Sin embargo, es preciso aclarar que el peso de la historia patria tradicional, hilvanada a partir de personajes, acontecimientos y símbolos sacralizados, terminó por imponerse por sobre la innovación museográfica y la apertura historiográfico-museológica propuestas. De modo lamentable, la idea de acercar a los públicos a la idea de la historia mexicana en tanto construcción no pudo concretarse, pues, como ya lo mencioné, se trató del mismo relato histórico de siempre, sólo que vestido con nuevos ropajes.

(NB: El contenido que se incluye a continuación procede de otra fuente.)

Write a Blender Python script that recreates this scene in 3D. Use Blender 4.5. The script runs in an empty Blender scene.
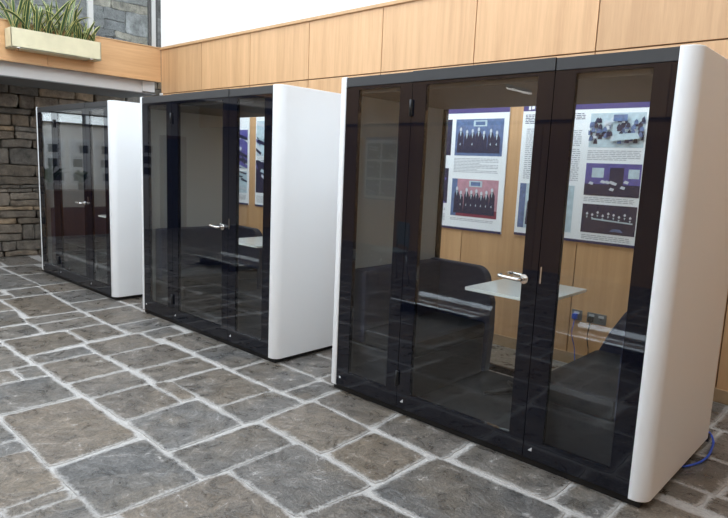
import bpy, bmesh, math, random
from mathutils import Vector, Matrix, noise
random.seed(7)
C = bpy.context.scene.collection
SC = bpy.context.scene

# ------------------------------------------------------------------ materials
def new_mat(name):
    m = bpy.data.materials.new(name); m.use_nodes = True
    nt = m.node_tree; b = nt.nodes['Principled BSDF']
    return m, nt, b
def N(nt, t, **kw):
    n = nt.nodes.new(t)
    for k, v in kw.items(): setattr(n, k, v)
    return n
def plain(name, col, rough=.5, metal=0, bump=0, scale=40, ior=1.5, var=0, emit=0):
    m, nt, b = new_mat(name)
    b.inputs['Base Color'].default_value = (*col, 1); b.inputs['Roughness'].default_value = rough
    b.inputs['Metallic'].default_value = metal; b.inputs['IOR'].default_value = ior
    if emit:
        b.inputs['Emission Color'].default_value = (*col, 1); b.inputs['Emission Strength'].default_value = emit
    if bump or var:
        tc = N(nt, 'ShaderNodeTexCoord'); no = N(nt, 'ShaderNodeTexNoise')
        no.inputs['Scale'].default_value = scale; no.inputs['Detail'].default_value = 6
        nt.links.new(tc.outputs['Object'], no.inputs['Vector'])
        if bump:
            bp = N(nt, 'ShaderNodeBump'); bp.inputs['Strength'].default_value = bump; bp.inputs['Distance'].default_value = .01
            nt.links.new(no.outputs['Fac'], bp.inputs['Height']); nt.links.new(bp.outputs['Normal'], b.inputs['Normal'])
        if var:
            mx = N(nt, 'ShaderNodeMix', data_type='RGBA')
            mx.inputs[6].default_value = tuple(c * (1 - var) for c in col) + (1,)
            mx.inputs[7].default_value = tuple(min(1, c * (1 + var)) for c in col) + (1,)
            nt.links.new(no.outputs['Fac'], mx.inputs[0]); nt.links.new(mx.outputs[2], b.inputs['Base Color'])
    return m
def glass(name, tint, base=.05, gain=.9, rough=0.0):
    m = bpy.data.materials.new(name); m.use_nodes = True; nt = m.node_tree; nt.nodes.clear()
    o = N(nt, 'ShaderNodeOutputMaterial'); mx = N(nt, 'ShaderNodeMixShader'); t = N(nt, 'ShaderNodeBsdfTransparent')
    g = N(nt, 'ShaderNodeBsdfGlossy'); g.inputs['Roughness'].default_value = rough
    lw = N(nt, 'ShaderNodeLayerWeight'); lw.inputs['Blend'].default_value = .5
    p = N(nt, 'ShaderNodeMath', operation='POWER'); p.inputs[1].default_value = 4
    ma = N(nt, 'ShaderNodeMath', operation='MULTIPLY_ADD'); ma.inputs[1].default_value = gain; ma.inputs[2].default_value = base
    t.inputs[0].default_value = (*tint, 1); g.inputs[0].default_value = (1, 1, 1, 1)
    L = nt.links.new
    L(lw.outputs['Facing'], p.inputs[0]); L(p.outputs[0], ma.inputs[0]); L(ma.outputs[0], mx.inputs[0])
    L(t.outputs[0], mx.inputs[1]); L(g.outputs[0], mx.inputs[2]); L(mx.outputs[0], o.inputs[0])
    return m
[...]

Si utilizamos las metáforas de museo-templo y museo-foro propuestas por Cameron como un filtro para analizar esta propuesta museográfica, podríamos concluir que si bien sus creadores quisieron presentar la exhibición como un foro participativo y abierto (y de ahí la apuesta por una museografía “audaz” y “diferente”), a fin de cuentas no pudieron trascender la antigua función social del museo como templo de la patria que hace pública y legitima una cierta lectura (oficial) del pasado nacional. El sociólogo Jesús Antonio Machuca, en un reciente artículo, se hacía la siguiente pregunta sobre los museos y su representación de la nación y de la historia: “Una interrogante que queda en el aire es si los museos, que han sido una pieza fundamental en la tarea de definición de una conciencia histórica que incluye a la nación -al visualizar de manera crítica su propia manera de incidir en los modos de interpretar la historia-, podrán ahora incluir y mostrar la polifonía de las visiones, interpretaciones y memorias, así como hacer la historia de su propio papel y los modos de darla a conocer”.60
La exposición de Palacio Nacional enunció la tarea (y reconoció su importancia) pero difícilmente llegó a ponerla en práctica: se convirtió en una reproducción más de la historia patria. Una vez más, el Estado-nación moderno, con sus lugares comunes, iconos y avatares, se entronizó como el sujeto de la historia, desplazando a un segundo plano esas otras “visiones, interpretaciones y memorias”. Estas conclusiones provisorias, no sobra decirlo, podrán ser corroboradas o impugnadas por estudios de públicos que registren la recepción y apropiación por parte de los visitantes de los discursos expuestos, y que aún no existen para el caso de estudio aquí analizado.